● **STATED TASK**
Among the entries below, which lines run from the line with "The Blender Python script for this scene continues." through the line with "Continue the Blender"? Retype those, both ends included, exactly and without pictures.

● **EXERCISE INPUT**
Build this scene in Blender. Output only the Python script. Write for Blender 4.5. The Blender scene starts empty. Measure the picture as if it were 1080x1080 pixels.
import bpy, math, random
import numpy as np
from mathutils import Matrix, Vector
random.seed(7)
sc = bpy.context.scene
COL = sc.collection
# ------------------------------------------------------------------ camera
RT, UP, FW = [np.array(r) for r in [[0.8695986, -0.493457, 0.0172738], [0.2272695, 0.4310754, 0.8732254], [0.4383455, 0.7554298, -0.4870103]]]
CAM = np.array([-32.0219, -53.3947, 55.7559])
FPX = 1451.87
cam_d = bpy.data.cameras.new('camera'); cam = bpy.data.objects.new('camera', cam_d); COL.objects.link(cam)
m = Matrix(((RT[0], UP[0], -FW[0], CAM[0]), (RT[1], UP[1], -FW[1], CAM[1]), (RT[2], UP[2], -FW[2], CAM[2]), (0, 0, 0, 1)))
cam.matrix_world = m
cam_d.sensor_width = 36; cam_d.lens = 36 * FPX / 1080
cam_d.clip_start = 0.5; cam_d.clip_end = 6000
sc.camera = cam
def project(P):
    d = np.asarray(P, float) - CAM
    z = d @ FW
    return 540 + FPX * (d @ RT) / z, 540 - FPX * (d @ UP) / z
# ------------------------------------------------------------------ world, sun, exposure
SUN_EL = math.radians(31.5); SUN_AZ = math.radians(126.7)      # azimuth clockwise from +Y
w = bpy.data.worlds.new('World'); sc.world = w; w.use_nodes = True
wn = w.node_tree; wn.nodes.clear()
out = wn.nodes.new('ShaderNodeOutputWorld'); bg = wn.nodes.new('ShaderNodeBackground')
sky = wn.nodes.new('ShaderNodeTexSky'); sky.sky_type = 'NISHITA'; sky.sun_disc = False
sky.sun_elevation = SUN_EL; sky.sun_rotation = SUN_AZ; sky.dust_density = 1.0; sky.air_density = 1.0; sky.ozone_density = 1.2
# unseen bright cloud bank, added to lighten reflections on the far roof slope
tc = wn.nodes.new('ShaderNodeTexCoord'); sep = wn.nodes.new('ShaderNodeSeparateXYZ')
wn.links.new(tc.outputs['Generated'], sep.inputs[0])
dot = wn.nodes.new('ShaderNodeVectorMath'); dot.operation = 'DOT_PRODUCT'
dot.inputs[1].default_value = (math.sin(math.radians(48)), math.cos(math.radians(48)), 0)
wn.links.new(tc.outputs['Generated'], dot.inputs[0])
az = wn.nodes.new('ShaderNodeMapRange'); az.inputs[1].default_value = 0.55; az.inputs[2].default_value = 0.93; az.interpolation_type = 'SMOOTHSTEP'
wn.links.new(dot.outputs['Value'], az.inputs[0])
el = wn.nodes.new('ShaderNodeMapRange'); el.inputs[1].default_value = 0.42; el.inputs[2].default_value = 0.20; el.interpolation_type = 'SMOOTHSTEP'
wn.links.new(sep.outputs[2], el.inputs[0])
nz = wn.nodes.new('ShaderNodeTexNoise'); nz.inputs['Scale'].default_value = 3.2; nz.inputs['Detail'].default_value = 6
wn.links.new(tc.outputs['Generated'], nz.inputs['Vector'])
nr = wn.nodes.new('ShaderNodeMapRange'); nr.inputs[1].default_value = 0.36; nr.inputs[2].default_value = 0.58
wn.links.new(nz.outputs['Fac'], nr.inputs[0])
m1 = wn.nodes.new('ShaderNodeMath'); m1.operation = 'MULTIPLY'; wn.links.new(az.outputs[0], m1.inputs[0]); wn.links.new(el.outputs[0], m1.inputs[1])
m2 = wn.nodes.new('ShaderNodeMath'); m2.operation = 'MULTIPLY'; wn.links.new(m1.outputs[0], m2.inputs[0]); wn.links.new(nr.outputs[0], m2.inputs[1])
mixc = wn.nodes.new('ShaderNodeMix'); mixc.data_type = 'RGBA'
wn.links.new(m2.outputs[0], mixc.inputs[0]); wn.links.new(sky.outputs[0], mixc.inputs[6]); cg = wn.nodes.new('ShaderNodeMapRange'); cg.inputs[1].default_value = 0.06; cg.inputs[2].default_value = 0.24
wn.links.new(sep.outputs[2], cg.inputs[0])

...

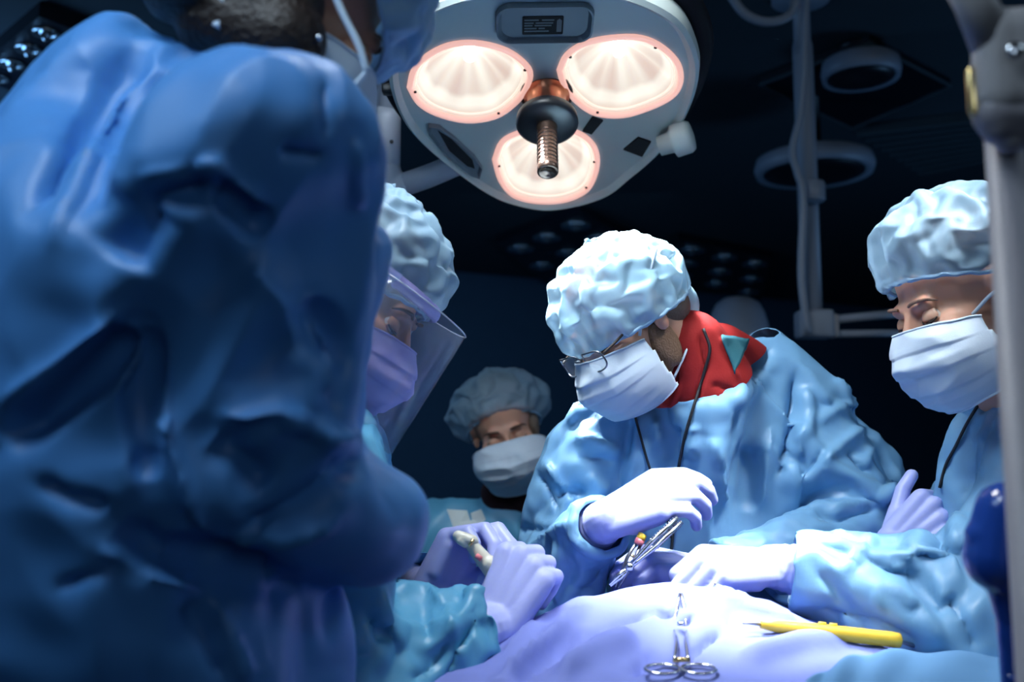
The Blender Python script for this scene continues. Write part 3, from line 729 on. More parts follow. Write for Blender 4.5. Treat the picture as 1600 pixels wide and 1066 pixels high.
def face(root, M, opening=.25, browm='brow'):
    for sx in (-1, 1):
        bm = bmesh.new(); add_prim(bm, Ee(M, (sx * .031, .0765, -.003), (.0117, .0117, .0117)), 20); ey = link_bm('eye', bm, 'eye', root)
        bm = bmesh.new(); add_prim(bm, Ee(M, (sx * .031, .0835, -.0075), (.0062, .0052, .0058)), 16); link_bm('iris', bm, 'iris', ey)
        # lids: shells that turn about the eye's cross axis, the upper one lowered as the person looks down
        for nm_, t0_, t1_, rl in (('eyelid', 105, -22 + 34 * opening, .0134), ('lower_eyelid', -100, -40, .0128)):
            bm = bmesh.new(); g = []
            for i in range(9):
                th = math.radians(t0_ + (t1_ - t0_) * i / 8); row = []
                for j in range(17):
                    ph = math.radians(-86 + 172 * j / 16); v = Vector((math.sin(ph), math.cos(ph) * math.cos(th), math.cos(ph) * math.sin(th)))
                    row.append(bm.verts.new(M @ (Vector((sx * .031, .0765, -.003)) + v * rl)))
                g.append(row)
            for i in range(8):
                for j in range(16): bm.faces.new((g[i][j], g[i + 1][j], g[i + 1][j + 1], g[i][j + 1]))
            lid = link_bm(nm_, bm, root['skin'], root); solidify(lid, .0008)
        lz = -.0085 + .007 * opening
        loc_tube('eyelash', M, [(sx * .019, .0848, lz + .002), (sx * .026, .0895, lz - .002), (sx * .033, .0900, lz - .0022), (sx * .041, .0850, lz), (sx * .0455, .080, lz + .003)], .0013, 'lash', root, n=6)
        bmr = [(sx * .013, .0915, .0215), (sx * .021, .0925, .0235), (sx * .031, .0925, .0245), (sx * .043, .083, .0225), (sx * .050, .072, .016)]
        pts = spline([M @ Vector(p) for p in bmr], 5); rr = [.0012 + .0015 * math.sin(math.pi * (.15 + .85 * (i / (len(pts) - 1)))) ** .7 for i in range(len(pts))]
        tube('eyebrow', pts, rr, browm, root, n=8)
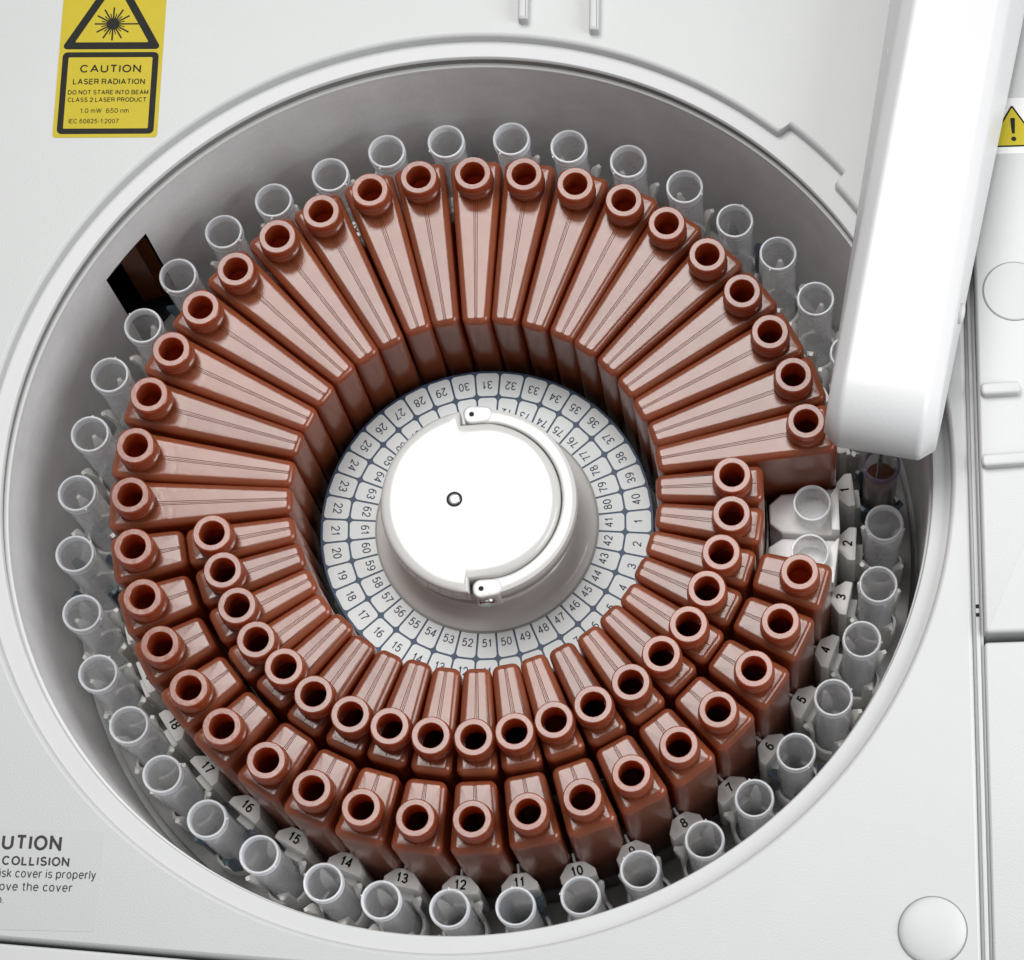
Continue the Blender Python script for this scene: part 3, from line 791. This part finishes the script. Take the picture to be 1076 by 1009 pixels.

---

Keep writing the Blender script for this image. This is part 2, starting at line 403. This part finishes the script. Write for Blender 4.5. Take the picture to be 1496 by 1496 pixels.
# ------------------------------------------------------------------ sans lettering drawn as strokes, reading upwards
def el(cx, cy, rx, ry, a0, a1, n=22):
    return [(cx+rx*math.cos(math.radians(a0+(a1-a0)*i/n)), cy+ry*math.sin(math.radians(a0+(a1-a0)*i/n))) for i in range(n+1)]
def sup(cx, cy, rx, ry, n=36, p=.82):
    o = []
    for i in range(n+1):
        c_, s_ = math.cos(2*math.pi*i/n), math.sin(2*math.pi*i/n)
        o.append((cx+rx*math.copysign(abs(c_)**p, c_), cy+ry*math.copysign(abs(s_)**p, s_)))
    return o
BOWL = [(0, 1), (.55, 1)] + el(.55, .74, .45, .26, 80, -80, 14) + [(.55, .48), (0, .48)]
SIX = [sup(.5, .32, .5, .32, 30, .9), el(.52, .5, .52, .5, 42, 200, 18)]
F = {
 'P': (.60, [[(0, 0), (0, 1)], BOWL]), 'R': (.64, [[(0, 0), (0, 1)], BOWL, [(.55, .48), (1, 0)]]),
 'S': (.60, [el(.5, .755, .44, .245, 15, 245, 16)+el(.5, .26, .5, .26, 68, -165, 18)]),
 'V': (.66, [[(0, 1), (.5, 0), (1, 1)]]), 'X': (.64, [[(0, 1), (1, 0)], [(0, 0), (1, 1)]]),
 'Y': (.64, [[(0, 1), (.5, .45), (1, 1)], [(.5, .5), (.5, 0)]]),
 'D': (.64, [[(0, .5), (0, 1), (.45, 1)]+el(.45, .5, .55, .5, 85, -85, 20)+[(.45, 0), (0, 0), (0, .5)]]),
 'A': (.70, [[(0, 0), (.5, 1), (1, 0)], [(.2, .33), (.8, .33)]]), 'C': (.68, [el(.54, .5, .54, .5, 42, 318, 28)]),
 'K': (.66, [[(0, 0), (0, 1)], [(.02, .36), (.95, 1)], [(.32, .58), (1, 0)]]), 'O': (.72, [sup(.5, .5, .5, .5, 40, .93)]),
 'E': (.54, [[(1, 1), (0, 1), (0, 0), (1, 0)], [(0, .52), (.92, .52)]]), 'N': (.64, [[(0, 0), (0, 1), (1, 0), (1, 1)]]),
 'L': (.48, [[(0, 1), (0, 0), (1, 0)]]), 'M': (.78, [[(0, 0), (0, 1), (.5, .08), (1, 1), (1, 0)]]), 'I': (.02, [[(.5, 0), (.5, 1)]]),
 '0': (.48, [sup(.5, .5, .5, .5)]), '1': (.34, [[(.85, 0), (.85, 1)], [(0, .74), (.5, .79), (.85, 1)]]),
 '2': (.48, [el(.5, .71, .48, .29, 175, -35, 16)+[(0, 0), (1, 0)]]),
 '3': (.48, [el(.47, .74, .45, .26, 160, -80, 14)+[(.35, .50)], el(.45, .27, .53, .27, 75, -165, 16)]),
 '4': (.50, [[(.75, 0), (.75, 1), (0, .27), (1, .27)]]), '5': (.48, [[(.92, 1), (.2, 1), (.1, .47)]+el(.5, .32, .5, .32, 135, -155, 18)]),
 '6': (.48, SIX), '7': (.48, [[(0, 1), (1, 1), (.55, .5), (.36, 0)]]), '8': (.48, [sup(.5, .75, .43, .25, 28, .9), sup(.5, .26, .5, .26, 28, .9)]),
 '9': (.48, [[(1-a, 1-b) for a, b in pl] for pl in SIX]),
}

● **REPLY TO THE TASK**
The Blender Python script for this scene continues. Write part 3, from line 729 on. More parts follow. Write for Blender 4.5. Treat the picture as 1600 pixels wide and 1066 pixels high.
def face(root, M, opening=.25, browm='brow'):
    for sx in (-1, 1):
        bm = bmesh.new(); add_prim(bm, Ee(M, (sx * .031, .0765, -.003), (.0117, .0117, .0117)), 20); ey = link_bm('eye', bm, 'eye', root)
        bm = bmesh.new(); add_prim(bm, Ee(M, (sx * .031, .0835, -.0075), (.0062, .0052, .0058)), 16); link_bm('iris', bm, 'iris', ey)
        # lids: shells that turn about the eye's cross axis, the upper one lowered as the person looks down
        for nm_, t0_, t1_, rl in (('eyelid', 105, -22 + 34 * opening, .0134), ('lower_eyelid', -100, -40, .0128)):
            bm = bmesh.new(); g = []
            for i in range(9):
                th = math.radians(t0_ + (t1_ - t0_) * i / 8); row = []
                for j in range(17):
                    ph = math.radians(-86 + 172 * j / 16); v = Vector((math.sin(ph), math.cos(ph) * math.cos(th), math.cos(ph) * math.sin(th)))
                    row.append(bm.verts.new(M @ (Vector((sx * .031, .0765, -.003)) + v * rl)))
                g.append(row)
            for i in range(8):
                for j in range(16): bm.faces.new((g[i][j], g[i + 1][j], g[i + 1][j + 1], g[i][j + 1]))
            lid = link_bm(nm_, bm, root['skin'], root); solidify(lid, .0008)
        lz = -.0085 + .007 * opening
        loc_tube('eyelash', M, [(sx * .019, .0848, lz + .002), (sx * .026, .0895, lz - .002), (sx * .033, .0900, lz - .0022), (sx * .041, .0850, lz), (sx * .0455, .080, lz + .003)], .0013, 'lash', root, n=6)
        bmr = [(sx * .013, .0915, .0215), (sx * .021, .0925, .0235), (sx * .031, .0925, .0245), (sx * .043, .083, .0225), (sx * .050, .072, .016)]
        pts = spline([M @ Vector(p) for p in bmr], 5); rr = [.0012 + .0015 * math.sin(math.pi * (.15 + .85 * (i / (len(pts) - 1)))) ** .7 for i in range(len(pts))]
        tube('eyebrow', pts, rr, browm, root, n=8)
Continue the Blender Python script for this scene: part 3, from line 791. This part finishes the script. Take the picture to be 1076 by 1009 pixels.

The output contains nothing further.